Pictures stay out of this copy, which runs from the first line of the material through the line containing "COL = S.collection".

**Data shown:**

□ □ □ □

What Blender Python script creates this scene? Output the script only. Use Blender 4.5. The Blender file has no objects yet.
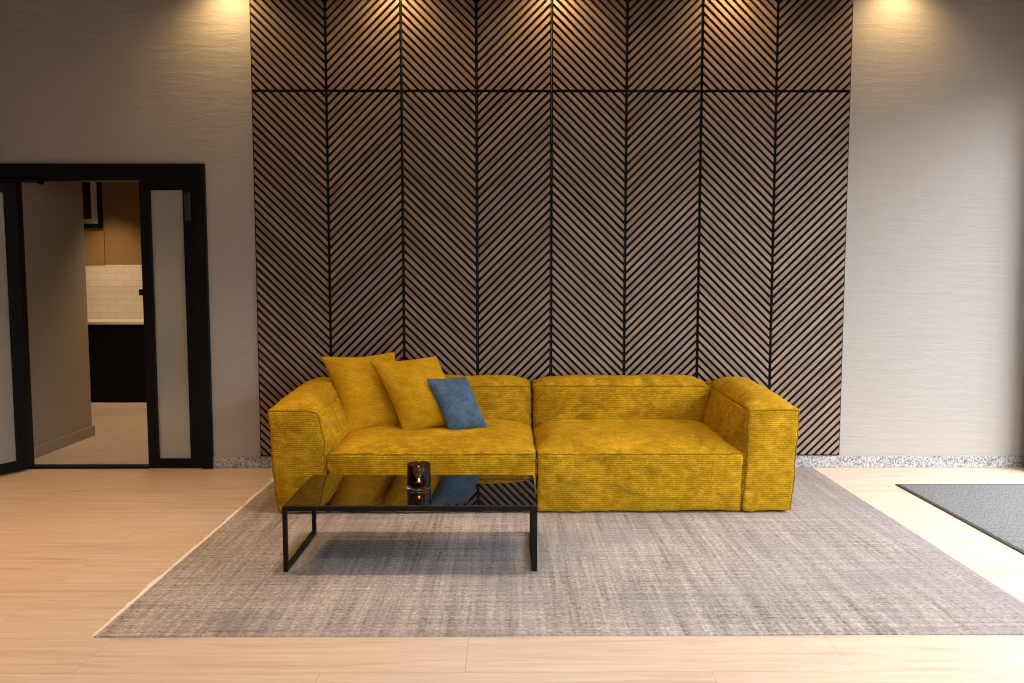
import bpy, bmesh, math, random
from mathutils import Vector, Matrix, noise
random.seed(7)
S = bpy.context.scene
COL = S.collection

# ------------------------------------------------------------------ camera
F, TILT, YAW, ROLL, CH, CD, CX = 838.8651, .0797, .0049, -.0005, 1.4141, 6.0692, -.3104
cd = bpy.data.cameras.new('camera'); cam = bpy.data.objects.new('camera', cd); COL.objects.link(cam)
cd.sensor_fit = 'HORIZONTAL'; cd.sensor_width = 36; cd.lens = F / 1024 * 36; cd.clip_start = .05; cd.clip_end = 200
fw = Vector((math.sin(YAW) * math.cos(TILT), math.cos(YAW) * math.cos(TILT), -math.sin(TILT)))
rt = Vector((math.cos(YAW), -math.sin(YAW), 0))
up = rt.cross(fw)
c_, s_ = math.cos(ROLL), math.sin(ROLL)
r2 = rt * c_ + up * s_; u2 = -rt * s_ + up * c_
m = Matrix((r2, u2, -fw)).transposed().to_4x4(); m.translation = Vector((CX, -CD, CH))
cam.matrix_world = m
S.camera = cam
S.view_settings.view_transform = 'Standard'; S.view_settings.look = 'None'
S.view_settings.gamma = 1; S.view_settings.use_curve_mapping = False
S.view_settings.exposure = 0.47
S.cycles.use_denoising = True; S.cycles.filter_width = 1.1
S.cycles.max_bounces = 10; S.cycles.diffuse_bounces = 6; S.cycles.glossy_bounces = 5; S.cycles.transmission_bounces = 10
S.cycles.sample_clamp_indirect = 6
S.cycles.caustics_reflective = False; S.cycles.caustics_refractive = False

# ------------------------------------------------------------------ object helpers
def obj(name, bm, mat, parent=None, smooth=False):
    me = bpy.data.meshes.new(name)
    bmesh.ops.recalc_face_normals(bm, faces=bm.faces)
    bm.to_mesh(me); bm.free()
    if smooth:
        for p in me.polygons: p.use_smooth = True
    for mm in (mat if isinstance(mat, (list, tuple)) else [mat]): me.materials.append(mm)
    o = bpy.data.objects.new(name, me); COL.objects.link(o)
    if parent:
        o.parent = parent
        if parent.type == 'EMPTY': o.matrix_parent_inverse = parent.matrix_basis.inverted()   # parts stay where they were drawn
    return o
def tag(o, label=None, cat=None, group=None, kind=None):
    if label: o['label'] = label
    if cat: o['category'] = cat
    if group: o['group'] = group
    if kind: o['kind'] = kind
    return o
def thing(name, loc, label, cat, group=None, kind=None):
    o = bpy.data.objects.new(name, None); COL.objects.link(o); o.location = loc
    o.empty_display_size = .1
    return tag(o, label, cat, group, kind)

def box(bm, x0, x1, y0, y1, z0, z1, bev=0):
    M = Matrix.Translation(((x0 + x1) / 2, (y0 + y1) / 2, (z0 + z1) / 2)) @ Matrix.Diagonal((x1 - x0, y1 - y0, z1 - z0, 1))
    r = bmesh.ops.create_cube(bm, size=1, matrix=M)
    if bev:
        es = list({e for v in r['verts'] for e in v.link_edges})
        bmesh.ops.bevel(bm, geom=es, offset=bev, segments=2, affect='EDGES', profile=.5)
    return bm
def mbox(*a, **k): return box(bmesh.new(), *a, **k)
def tube(bm, pts, r, seg=6, closed=False):
    pts = [Vector(p) for p in pts]; n = len(pts); rings = []
    ref = None
    for i, p in enumerate(pts):
        a = pts[(i - 1) % n] if (closed or i > 0) else p
        b = pts[(i + 1) % n] if (closed or i < n - 1) else p
        t = (b - a)
        t = t.normalized() if t.length > 1e-9 else Vector((0, 0, 1))
        if ref is None:
            ref = t.orthogonal().normalized()
        ref = (ref - t * ref.dot(t))
        ref = ref.normalized() if ref.length > 1e-6 else t.orthogonal().normalized()
        bi = t.cross(ref)
        rings.append([bm.verts.new(p + (ref * math.cos(2 * math.pi * k / seg) + bi * math.sin(2 * math.pi * k / seg)) * r) for k in range(seg)])
    for i in range(n if closed else n - 1):
        A, B = rings[i], rings[(i + 1) % n]
        for k in range(seg):
            bm.faces.new((A[k], A[(k + 1) % seg], B[(k + 1) % seg], B[k]))
    if not closed:
        bm.faces.new(rings[0]); bm.faces.new(rings[-1][::-1])
    return bm
def lathe(bm, prof, cx, cy, z, seg=48, close=True):
    rings = []
    for (r, h) in prof:
        if r < 1e-6: rings.append([bm.verts.new((cx, cy, z + h))])
        else: rings.append([bm.verts.new((cx + r * math.cos(2 * math.pi * k / seg), cy + r * math.sin(2 * math.pi * k / seg), z + h)) for k in range(seg)])
    for A, B in zip(rings, rings[1:]):
        for k in range(seg):
            k2 = (k + 1) % seg
            if len(A) == 1 and len(B) == 1: continue
            if len(A) == 1: bm.faces.new((A[0], B[k], B[k2]))
            elif len(B) == 1: bm.faces.new((A[k], A[k2], B[0]))
            else: bm.faces.new((A[k], A[k2], B[k2], B[k]))
    return bm

# ------------------------------------------------------------------ material helpers
class NT:
    def __init__(s, name):
        s.m = bpy.data.materials.new(name); s.m.use_nodes = True
        s.t = s.m.node_tree; s.t.nodes.clear()
        s.out = s.n('ShaderNodeOutputMaterial')
    def n(s, typ, ins=None, **kw):
        nd = s.t.nodes.new(typ)
        for k, v in kw.items(): setattr(nd, k, v)
        for k, v in (ins or {}).items(): s.i(nd, k, v)
        return nd
    def i(s, nd, k, v):
        sock = nd.inputs[k]
        if isinstance(v, bpy.types.NodeSocket): s.t.links.new(v, sock)
        elif isinstance(v, (tuple, list)) and sock.type == 'RGBA' and len(v) == 3: sock.default_value = (*v, 1)
        else: sock.default_value = v
    def math(s, op, a, b=0.0, c=0.0, clamp=False):
        nd = s.n('ShaderNodeMath', operation=op, use_clamp=clamp); s.i(nd, 0, a); s.i(nd, 1, b)
        if op in ('MULTIPLY_ADD',): s.i(nd, 2, c)
        return nd.outputs[0]
    def mix(s, f, a, b, blend='MIX'):
        nd = s.n('ShaderNodeMix', data_type='RGBA', blend_type=blend)
        s.i(nd, 0, f); s.i(nd, 6, a); s.i(nd, 7, b)
        return nd.outputs[2]
    def coord(s, which='Object'): return s.n('ShaderNodeTexCoord').outputs[which]
    def uv(s): return s.n('ShaderNodeUVMap').outputs[0]
    def mapping(s, v, scale=(1, 1, 1), loc=(0, 0, 0), rot=(0, 0, 0)):
        return s.n('ShaderNodeMapping', {'Vector': v, 'Scale': scale, 'Location': loc, 'Rotation': rot}).outputs[0]
    def noise(s, v, scale=5, detail=3, rough=.5, dist=0):
        return s.n('ShaderNodeTexNoise', {'Vector': v, 'Scale': scale, 'Detail': detail, 'Roughness': rough, 'Distortion': dist}).outputs[0]
    def ramp(s, f, stops, interp='LINEAR'):
        nd = s.n('ShaderNodeValToRGB'); s.i(nd, 0, f); cr = nd.color_ramp; cr.interpolation = interp
        while len(cr.elements) < len(stops): cr.elements.new(.5)
        for e, (p, c) in zip(cr.elements, stops):
            e.position = p; e.color = (*c, 1) if len(c) == 3 else c
        return nd.outputs[0]
    def sep(s, v): return s.n('ShaderNodeSeparateXYZ', {0: v}).outputs
    def bump(s, h, strength=.3, dist=.01):
        return s.n('ShaderNodeBump', {'Height': h, 'Strength': strength, 'Distance': dist}).outputs[0]
    def bsdf(s, **kw):
        nd = s.n('ShaderNodeBsdfPrincipled')
        for k, v in kw.items(): s.i(nd, k.replace('_', ' '), v)
        s.t.links.new(nd.outputs[0], s.out.inputs[0]); return nd
def simple(name, col, rough=.5, **kw):
    t = NT(name); t.bsdf(Base_Color=col, Roughness=rough, **kw); return t.m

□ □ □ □

**Solution to the problem:**
What Blender Python script creates this scene? Output the script only. Use Blender 4.5. The Blender file has no objects yet.
import bpy, bmesh, math, random
from mathutils import Vector, Matrix, noise
random.seed(7)
S = bpy.context.scene
COL = S.collection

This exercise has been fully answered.